Banister Fletcher History of architecture

October 31, 2015
Sir Banister Fletcher

Bannister Fletcher's achievement was to create a copious reference to thousands of the major architectural works of Western Europe, in scaled drawings, photographs and summary text, thus furnishing a means of comparison - that is the key word - of building with building, style with style, period with period. This is what gives the book its uniqueness.

The book is immense yet, for the sake of avoiding an ever heavier tome, the author focused his lens on the architectural inheritance of the West.

The book is immense yet, for the sake of avoiding an ever heavier tome, the author focused his lens on the architectural inheritance of the West. Even with this limitation the book is astonishing in its range and detail. Its exhaustive and periodic approach, though on the face of it simplistic and by today's standards unsophisticated, has nevertheless served generations of architects and architectural students well.

If we turn a for a moment to the earlier editions, such as the 11th, we get a clearer picture of the author’s intentions. The "Tree of Architecture' gives a snap-shot then, in Part 1 'Historical Styles', we have the mainstream of Western Architecture, from Early Christian to the Architecture of the United States, 871 pages. Part 2, 'Non-Historical', deals with the East – just 46 pages. 'Modern English', which includes the 19th century, has a mere 20. In 1943 one does not expect much on the modern movement but the fact that the whole Victorian inheritance is despatched in less than 13 pages is remarkable. Yet this is not a failure to accord due weight but rather a deliberate decision to leave the task of selection to future generations. The period was deemed too close to the present. Modern editors do well to take note!

Now with regard to the latest edition of BF, edited by the TV celeb Dan Cruikshank . To take this venerable work and plunder its contents at will, adding whole new sections at the expense of the original, investing it with a new and inappropriate ethos, is an act of barbarism of monstrous proportions. In the words of our Royal Arbiter of Taste, placing a monstrous carbuncle .

These days there are more than enough 'coffee-table' books, with lavish photographs and dumbed-down text.
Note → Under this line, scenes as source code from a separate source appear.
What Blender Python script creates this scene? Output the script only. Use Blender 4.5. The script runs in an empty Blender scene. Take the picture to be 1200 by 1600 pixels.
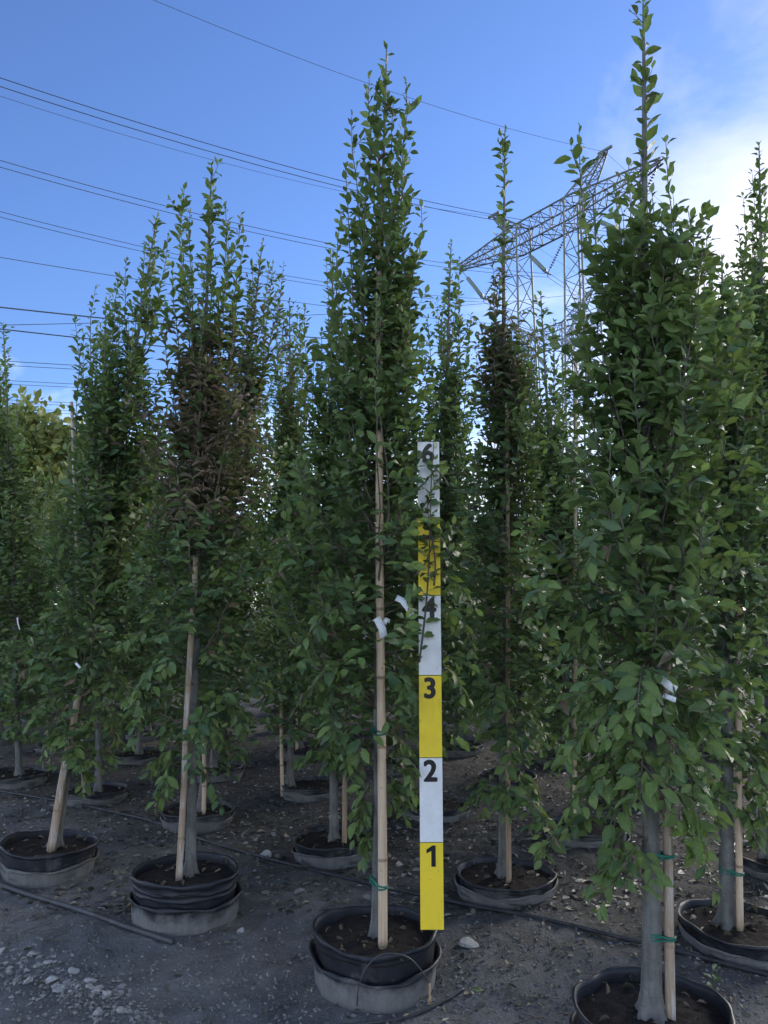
import bpy, math, random
import numpy as np
from mathutils import Vector, Matrix

# ------------------------------------------------------------------ camera
SC = bpy.context.scene
COL = SC.collection
CAM_H, PITCH, FPX = 1.36, math.radians(7.5), 1600 * 26 / 36
cam_data = bpy.data.cameras.new('camera')
cam_data.sensor_fit = 'VERTICAL'; cam_data.sensor_height = 36; cam_data.sensor_width = 27
cam_data.lens = 26; cam_data.clip_start = 0.05; cam_data.clip_end = 3000
cam = bpy.data.objects.new('camera', cam_data); COL.objects.link(cam)
cam.location = (0, 0, CAM_H); cam.rotation_euler = (math.radians(90) + PITCH, 0, 0)
SC.camera = cam

# ------------------------------------------------------------------ sky, sun, exposure
SUN_AZ, SUN_EL = math.radians(44), math.radians(22)       # azimuth to the right of +Y
sun_dir = Vector((math.sin(SUN_AZ) * math.cos(SUN_EL), math.cos(SUN_AZ) * math.cos(SUN_EL), math.sin(SUN_EL)))
world = bpy.data.worlds.new('World'); SC.world = world; world.use_nodes = True
wt = world.node_tree; wt.nodes.clear()
def WN(t, **k):
    n = wt.nodes.new(t)
    for a, b in k.items(): setattr(n, a, b)
    return n
def wmath(op, a, b=None, clamp=False):
    n = WN('ShaderNodeMath', operation=op, use_clamp=clamp)
    for i, v in enumerate((a, b)):
        if v is None: continue
        if isinstance(v, (int, float)): n.inputs[i].default_value = v
        else: wt.links.new(v, n.inputs[i])
    return n.outputs[0]
sky = WN('ShaderNodeTexSky', sky_type='NISHITA', sun_disc=False)
sky.sun_elevation = SUN_EL; sky.sun_rotation = SUN_AZ
sky.air_density = 1.0; sky.dust_density = 0.15; sky.ozone_density = 4.5; sky.altitude = 50
tc = WN('ShaderNodeTexCoord')
dot = WN('ShaderNodeVectorMath', operation='DOT_PRODUCT')
nrm = WN('ShaderNodeVectorMath', operation='NORMALIZE')
wt.links.new(tc.outputs['Generated'], nrm.inputs[0])
wt.links.new(nrm.outputs[0], dot.inputs[0]); dot.inputs[1].default_value = Vector((0.57, 0.82, 0.42)).normalized()     # heart of the bright cloud bank
sep = WN('ShaderNodeSeparateXYZ'); wt.links.new(nrm.outputs[0], sep.inputs[0])
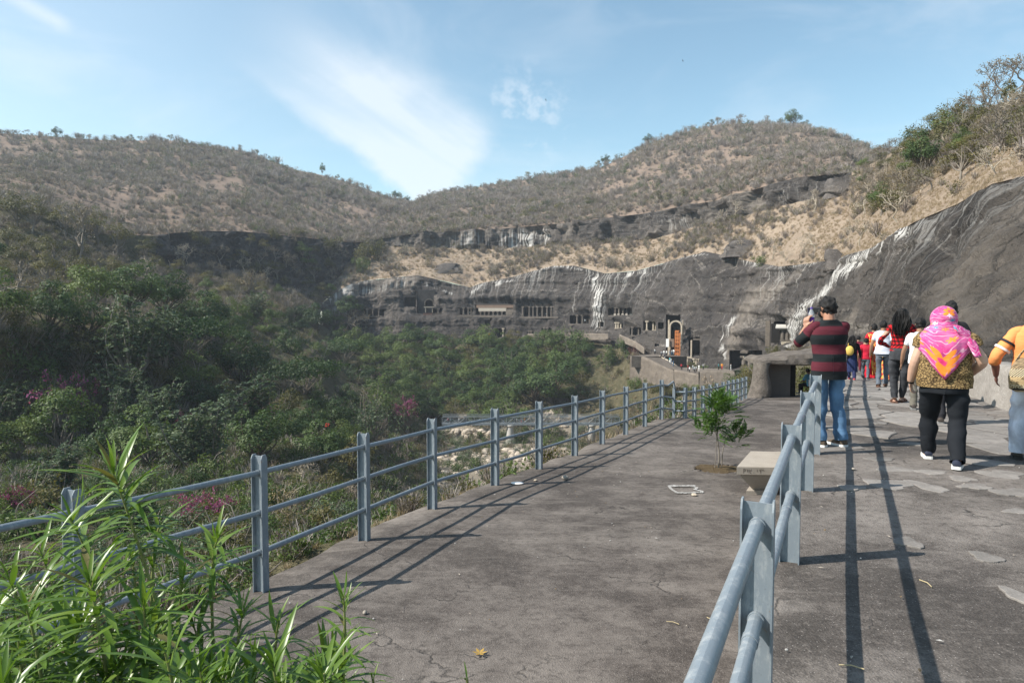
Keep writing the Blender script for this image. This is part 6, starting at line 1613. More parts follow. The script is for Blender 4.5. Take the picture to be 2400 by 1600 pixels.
LMK = [(130, 880, 'the purple mound'), (305, 750, 'the tallest feathery tree'), (425, 790, 'the broad umbrella tree'), (475, 990, 'the pale feathery tree'), (735, 1030, 'the tree with the red blossom'), (850, 950, 'the grey green rounded tree'), (700, 880, 'the olive umbrella tree'), (70, 480, 'the left knoll crest'), (560, 590, 'the dark left rock band'), (1010, 975, 'the left end of the footbridge'), (965, 775, 'the lone round tree'), (1270, 870, 'the largest dark tree'), (1150, 770, 'the dark notch in the cliff'), (1330, 790, 'the long block wall'), (1550, 800, 'the great arch'), (1760, 860, 'the rock shelter'), (600, 1200, 'the first tall railing post'), (837, 1115, 'the second tall railing post'), (993, 1060, 'the third tall railing post'), (1172, 1010, 'the first bridge pier'), (1360, 1000, 'the second bridge pier'), (1380, 680, 'the white water stain'), (1235, 700, 'the cave of tall pillars'), (985, 680, 'the horseshoe window'), (845, 590, 'the yellow bushes at the band end'), (2080, 520, 'the streaked rock'), (2112, 340, 'the dense crest tree'), (2305, 190, 'the tallest skyline tree'), (1900, 430, 'the overhanging rock'), (1822, 265, 'the umbrella tree on the hilltop'), (130, 300, 'the rounded dark skyline tree'), (740, 385, 'the slim skyline tree'), (908, 440, 'the tree in the saddle'), (1390, 360, 'the small upright ridge tree'), (1490, 320, 'the dark shoulder tree'), (1500, 520, 'the grey cliff face of the band'), (1200, 540, 'the middle of the rock band'), (1640, 580, 'the highest rim of the cave cliff'), (1300, 608, 'the second rim of the cave cliff'), (450, 1170, 'the flowering bougainvillea'), (165, 1350, 'the shrub before the railing'), (1480, 900, 'the ramp wall corner'), (400, 310, 'the broad top of the left hill')]
USED = {}
def own_label(base, u, v, h, hm):
    t = (h - hm[0]) / (hm[1] - hm[0]); size = 'small ' if t < 0.3 else ('tall ' if t > 0.7 else '')
    order = sorted(LMK, key=lambda q: (q[0] - u) ** 2 + 2.2 * (q[1] - v) ** 2)
    for lu, lv, nm in order[:4]:
        dx, dy = u - lu, v - lv
        far_ = 'just ' if math.hypot(dx, dy) < 60 else ('well ' if math.hypot(dx, dy) > 170 else '')
        rels = [('right of ' if dx > 0 else 'left of ') if abs(dx) > 0.8 * abs(dy) else ('below ' if dy > 0 else 'above ')]
        if abs(dx) > 25 and abs(dy) > 25: rels.append(('below and ' if dy > 0 else 'above and ') + ('right of ' if dx > 0 else 'left of '))
        for r_ in rels:
            lb = size + base + ' ' + far_ + r_ + nm
            if len(lb.split()) > 16: lb = lb[len(size):] if size else lb.replace(' and ', ' ')
            if lb not in USED and len(lb.split()) <= 16: USED[lb] = 1; return lb
    return lb
# random fill, in reading order from the back
taken = [(k[1], k[2] - k[3] * 0.5, k[3] * 0.5) for k in KEY]
def fill(n, box, kinds, hm, label_of, group, gap=0.55, wide=(0.85, 1.15), cond=None):
    c = 0; t_ = 0
    while c < n and t_ < n * 60:
        t_ += 1
        u = R.uniform(box[0], box[2]); v = R.uniform(box[1], box[3])
        if cond is not None and not cond(u, v): continue
        p = surf(u, v); h = R.uniform(*hm); hpx = h * F / K / p[1]
        if any(abs(u - a) < gap * (hpx * 0.5 + r) and abs(v - hpx * 0.5 - b_) < gap * (hpx * 0.5 + r) * 0.8 for a, b_, r in taken): continue
        taken.append((u, v - hpx * 0.5, hpx * 0.5)); kind = kinds[int(R.integers(0, len(kinds)))]
        plant(kind, p - np.array([0, 0, 0.2]), h, own_label(LB[kind], u, v - hpx * 0.5, h, hm), group, R.uniform(*wide)); c += 1
LB = {'dark': 'dark green round tree', 'mid': 'fresh green leafy tree', 'olive': 'olive green thin crowned tree', 'umbrella': 'flat crowned umbrella tree', 'feather': 'silvery feathery tree', 'bare': 'white leafless tree', 'baregrey': 'grey half bare tree', 'bush': 'yellow green bush', 'greenbush': 'leafy green bush', 'drybush': 'dry tan bush', 'silverbush': 'grey green bush', 'hilltree': 'sparse hill tree', 'fan': 'pale dry bush', 'rust': 'rust red bush'}
fill(100, (-60, 740, 820, 1130), ['dark', 'dark', 'mid', 'mid', 'feather', 'olive'], (6.5, 13), None, 'trees of the left wood', 0.5)
fill(105, (800, 812, 1335, 985), ['dark', 'dark', 'mid', 'mid', 'olive', 'greenbush'], (7, 14), None, 'trees of the wood below the cliff', 0.38, cond=lambda u, v: v < 985 and not (v > 945 and u > 1180))
fill(60, (-40, 590, 780, 770), ['baregrey', 'bare', 'olive', 'mid', 'baregrey', 'bush', 'drybush', 'olive'], (4.5, 9), None, 'trees below the left rock band', 0.5)
fill(26, (330, 548, 800, 640), ['baregrey', 'olive', 'bush', 'baregrey'], (4.0, 7.5), None, 'trees at the left rock band', 0.5)
fill(48, (560, 1080, 1010, 1270), ['bush', 'bush', 'silverbush', 'greenbush', 'drybush'], (1.6, 3.6), None, 'bushes below the terrace', 0.38)
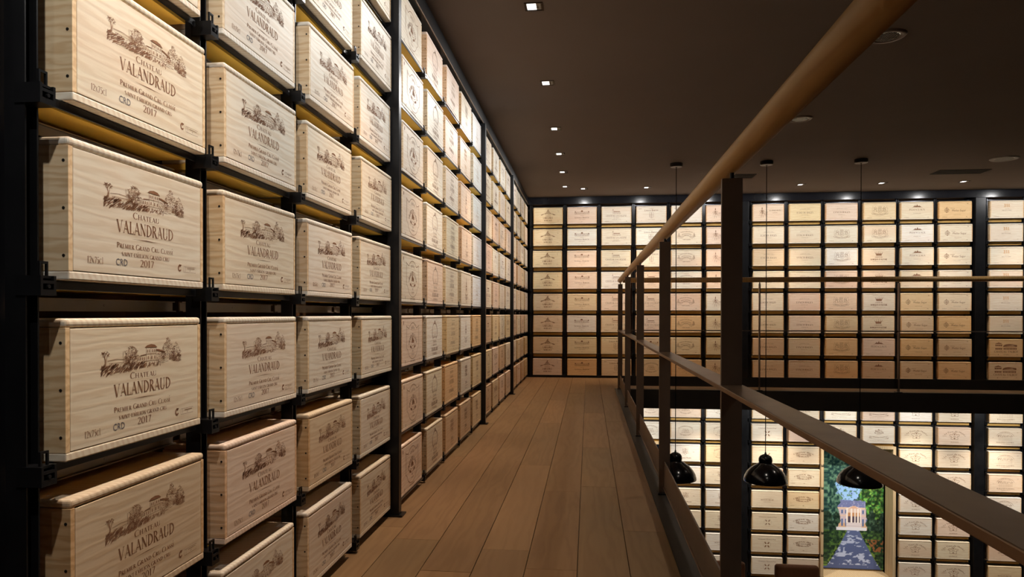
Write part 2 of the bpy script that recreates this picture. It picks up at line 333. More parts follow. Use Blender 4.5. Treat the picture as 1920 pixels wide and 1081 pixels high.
class Ink:
    def __init__(s): s.v, s.f, s.fm, s.cur = [], [], [], 0
    def add(s, pts, faces=None):
        k = len(s.v); s.v += pts
        for f in (faces or [tuple(range(len(pts)))]): s.f.append(tuple(k + i for i in f)); s.fm.append(s.cur)
    def line(s, pts, w=.0008, closed=False):
        if closed: pts = pts + [pts[0]]
        s.vline([(a, b, w) for a, b in pts])
    def vline(s, pts):
        L, R = [], []
        n = len(pts)
        for i, (x, z, w) in enumerate(pts):
            a = pts[max(0, i - 1)]; b = pts[min(n - 1, i + 1)]
            dx, dz = b[0] - a[0], b[1] - a[1]; d = math.hypot(dx, dz) or 1
            L.append((x - dz / d * w, z + dx / d * w)); R.append((x + dz / d * w, z - dx / d * w))
        s.add(L + R, [(i, i + 1, n + i + 1, n + i) for i in range(n - 1)])
    def poly(s, *p): s.add(list(p))
    def rect(s, x0, x1, z0, z1): s.add([(x0, z0), (x1, z0), (x1, z1), (x0, z1)])
    def arc(s, cx, cz, rx, rz, a0, a1, w=.001, n=24): s.line(arcpts(cx, cz, rx, rz, a0, a1, n), w)
    def disc(s, cx, cz, rx, rz=None, n=12): s.add(arcpts(cx, cz, rx, rz or rx, 0, 360 - 360 / n, n - 1))
    def text(s, t, x, z, h, width=None, roman=True, al='C', arc=None, bold=1.0, smallcap=False):
        """h = cap height; width squeezes the string to that length; arc = (radius, up) bends it"""
        vs, fs, adv = [], [], 0
        if roman:
            for i, ch in enumerate(t):
                sc = 1.0
                if smallcap and ch.islower(): sc = .78
                g = ROM.get(ch.upper(), ROM[' '])
                ink = Ink()
                for stk in g[1]: ink.vline([(a, b, c * bold) for a, b, c in stk])
                for (a, b) in g[2]: ink.rect(a - .11, a + .11, b - (.0 if b < .1 else .04), b + (.04 if b < .1 else .0))
                k = len(vs); vs += [((a * sc) + adv, b * sc) for a, b in ink.v]; fs += [tuple(k + q for q in f) for f in ink.f]
                adv += (g[0] + .04) * sc
        else:
            v, f = text_mesh(t); vs = [(a / .72, b / .72) for a, b in v]; fs = f
            adv = max((a for a, b in vs), default=1)
        sx = (width / adv) if width else h
        tw = adv * sx; off = {'C': -tw / 2, 'L': 0, 'R': -tw}[al]
        out = []
        for a, b in vs:
            px, pz = a * sx + off, b * h
            if arc:
                R, up = arc; th = px / R
                if up: px, pz = math.sin(th) * (R + pz), math.cos(th) * (R + pz) - R
                else: px, pz = math.sin(th) * (R - pz), -(math.cos(th) * (R - pz) - R)
            out.append((x + px, z + pz))
        s.add(out, fs)
    def scatter(s, fn, n, size, rnd):
        """n little strokes where fn(u, v) in a box is true"""
        (x0, x1, z0, z1), test = fn
        c = 0; tries = 0
        while c < n and tries < n * 12:
            tries += 1; x, z = rnd.uniform(x0, x1), rnd.uniform(z0, z1)
            if not test(x, z): continue
            a = rnd.uniform(-.9, 1.4); l = size * rnd.uniform(.5, 1.4); t = size * rnd.uniform(.16, .34)
            dx, dz = math.cos(a) * l, math.sin(a) * l; px, pz = -math.sin(a) * t, math.cos(a) * t
            s.add([(x - dx + px, z - dz + pz), (x - dx - px, z - dz - pz), (x + dx - px * .3, z + dz - pz * .3), (x + dx + px * .3, z + dz + pz * .3)]); c += 1
    def mesh(s, name, mats):
        me = mesh(name, [(x, -.0006, z) for x, z in s.v], [tuple(reversed(f)) for f in s.f])
        for m in mats: me.materials.append(m)
        if len(mats) > 1: me.polygons.foreach_set('material_index', s.fm)
        return me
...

There are also academic treatises a-plenty, pedalling esoteric viewpoints of an ephemeral and obsolescent kind. I regret that Bannister Fletcher's great work is now finally in danger of joining them, at the end of a long process of the progressive dilution of its contents. This is sad indeed. The book deserves more than that. Like Pevsner's great 'Buildings of England' series, it is a work which stands out of time.